Manuel Pérez Lourido
Cosas de clase
Llevo media vida trabajando con niños y he aprendido mucho de ellos. Hay días que trabajo con ellos y otros en que lo hago a pesar de ellos, ya se sabe lo que son los niños. O no. Lo cierto es que solemos asumir algunas cosas que luego la realidad desmiente. Por ejemplo: los niños pueden llegar a ser tan atravesados, o más, que cualquier adulto. Carecen de nuestro cinismo, pero calculan mal. Cuando se ponen a humillar a un compañero es mejor llamar a la policía. Te cuentan cosas que tú jamás dirías a tu mejor amigo ni borracho como una cuba. Se entregan a tareas que parecen disparatadas espoleados por el mero hecho de que les parecen un disparate. Cuando se aburren no disimulan. Por otra parte, suelen ser sencillos (si no los hemos estropeado en casa) y dispuestos a confiar en cualquiera que les mire a los ojos. Es fácil despertar su entusiamo con una buena historia. Recuerdo el asombro de un colega novato al salir de un aula de muchachos de 12 años. Era profesor de plástica y los había estado liando para colocarles una lección sobre no sé que aspecto de la asignatura. Me lo encontré en el pasillo, eufórico, intentando asimilar lo ocurrido: "Barro, tío, puedes hacer barro con estos chavales". También te pueden tirar el barro a la cara.
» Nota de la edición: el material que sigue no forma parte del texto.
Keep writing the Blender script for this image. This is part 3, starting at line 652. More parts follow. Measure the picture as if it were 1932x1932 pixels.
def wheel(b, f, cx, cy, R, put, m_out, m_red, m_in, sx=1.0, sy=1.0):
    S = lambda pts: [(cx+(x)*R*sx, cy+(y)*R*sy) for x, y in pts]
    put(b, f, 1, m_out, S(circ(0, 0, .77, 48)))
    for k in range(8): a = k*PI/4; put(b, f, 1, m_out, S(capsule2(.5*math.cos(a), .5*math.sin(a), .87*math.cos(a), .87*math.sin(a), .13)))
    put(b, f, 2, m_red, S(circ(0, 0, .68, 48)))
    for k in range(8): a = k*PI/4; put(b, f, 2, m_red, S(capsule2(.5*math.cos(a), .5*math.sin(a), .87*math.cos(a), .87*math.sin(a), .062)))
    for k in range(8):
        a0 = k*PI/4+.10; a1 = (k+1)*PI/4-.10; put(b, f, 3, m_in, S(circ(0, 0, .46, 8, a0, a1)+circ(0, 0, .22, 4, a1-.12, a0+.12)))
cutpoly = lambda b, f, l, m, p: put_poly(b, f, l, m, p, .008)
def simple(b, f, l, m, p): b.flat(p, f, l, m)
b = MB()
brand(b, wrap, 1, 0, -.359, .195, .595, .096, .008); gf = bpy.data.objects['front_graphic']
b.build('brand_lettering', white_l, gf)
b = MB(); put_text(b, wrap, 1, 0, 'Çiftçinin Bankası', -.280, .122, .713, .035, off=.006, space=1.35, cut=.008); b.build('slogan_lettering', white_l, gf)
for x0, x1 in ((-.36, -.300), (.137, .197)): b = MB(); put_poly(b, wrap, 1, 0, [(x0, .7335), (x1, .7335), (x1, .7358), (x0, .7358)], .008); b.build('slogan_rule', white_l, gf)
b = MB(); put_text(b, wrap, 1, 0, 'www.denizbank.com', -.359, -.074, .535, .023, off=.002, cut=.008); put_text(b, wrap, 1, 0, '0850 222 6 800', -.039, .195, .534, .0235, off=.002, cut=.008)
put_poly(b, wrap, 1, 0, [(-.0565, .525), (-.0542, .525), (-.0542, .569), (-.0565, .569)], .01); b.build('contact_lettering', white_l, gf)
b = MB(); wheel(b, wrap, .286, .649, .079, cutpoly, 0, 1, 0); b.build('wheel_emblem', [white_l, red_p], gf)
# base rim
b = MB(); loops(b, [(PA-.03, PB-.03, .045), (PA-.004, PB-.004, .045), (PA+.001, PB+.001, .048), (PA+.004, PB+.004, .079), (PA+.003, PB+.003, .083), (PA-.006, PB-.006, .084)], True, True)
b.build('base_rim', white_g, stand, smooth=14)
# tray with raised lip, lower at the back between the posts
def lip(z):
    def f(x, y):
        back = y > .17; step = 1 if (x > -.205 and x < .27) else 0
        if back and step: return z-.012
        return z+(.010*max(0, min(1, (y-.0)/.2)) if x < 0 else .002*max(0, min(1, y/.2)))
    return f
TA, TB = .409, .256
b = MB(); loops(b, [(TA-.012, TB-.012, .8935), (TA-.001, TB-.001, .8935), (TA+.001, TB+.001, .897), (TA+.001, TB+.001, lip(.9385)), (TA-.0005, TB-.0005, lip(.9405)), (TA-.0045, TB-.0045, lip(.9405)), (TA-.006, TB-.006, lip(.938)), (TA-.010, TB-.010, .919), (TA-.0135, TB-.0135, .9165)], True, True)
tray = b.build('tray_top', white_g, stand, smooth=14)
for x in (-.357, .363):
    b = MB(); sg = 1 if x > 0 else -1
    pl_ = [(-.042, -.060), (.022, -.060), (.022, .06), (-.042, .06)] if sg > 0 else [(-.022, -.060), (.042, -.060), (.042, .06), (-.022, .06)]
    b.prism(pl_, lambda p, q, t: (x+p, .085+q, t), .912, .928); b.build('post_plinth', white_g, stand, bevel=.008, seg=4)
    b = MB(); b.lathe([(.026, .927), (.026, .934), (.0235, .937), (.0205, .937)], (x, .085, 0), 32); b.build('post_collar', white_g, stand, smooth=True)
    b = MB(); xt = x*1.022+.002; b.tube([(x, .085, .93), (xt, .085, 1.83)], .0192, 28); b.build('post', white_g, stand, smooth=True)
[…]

Todo va a depender de cómo te muestres tú. El difícil equilibrio entre colegueo y autoridad, debilidad y firmeza, límites y permisividad. Quien trabaja con críos sabe que lo primero que ha de ser es funambulista. Si pierdes el equilibrio te puedes romper la crisma, la tuya o la de alguno de ellos si les caes encima.
Hay una sustancia a la que llaman vocación con la que la muchos profesionales nos llevamos mal, porque suele confundirse con tonterías como que no sufrirás si te la inyectas en la vena. Claro que habrá días que lo pases mal, y semanas, y puede que meses enteros. Te vas a pelear con todo tipo de dinámicas que no vas a poder revertir porque los niños que las provocan primero las padecen. Y está fuera de tu alcance la solución, ya que es compleja y afecta a otros ámbitos. La vocación en esos casos se llama no arrojar la toalla, perseverar, curso acelerado de empatía y también parte de incidencias. La vocación se sustancia en cumplir tus obligaciones y salir del aula con la conciencia tranquila. La vocación es no rendirte nunca, darle vueltas a los problemas, buscar soluciones imaginativas. La vocación es no tener nunca que decir lo siento. Bueno, esto viene de otra cosa, pero encaja bastante.
Dice J.A. Marina que para educar a un niño hace falta la tribu entera, pero el profesor es uno de los indios con los que más tiempo va a pasar cada día. Y no hay profe que no haga el indio, es simplemente resultado de la naturaleza humana. Los problemas son más graves cuando te vistes de vaquero. Y a veces una cosa lleva a la otra: te pintas de indio para pintar la mona y relajar el cotarro y terminas enseñando la estrella de sheriff porque se desmandan. Siempre el equilibrio.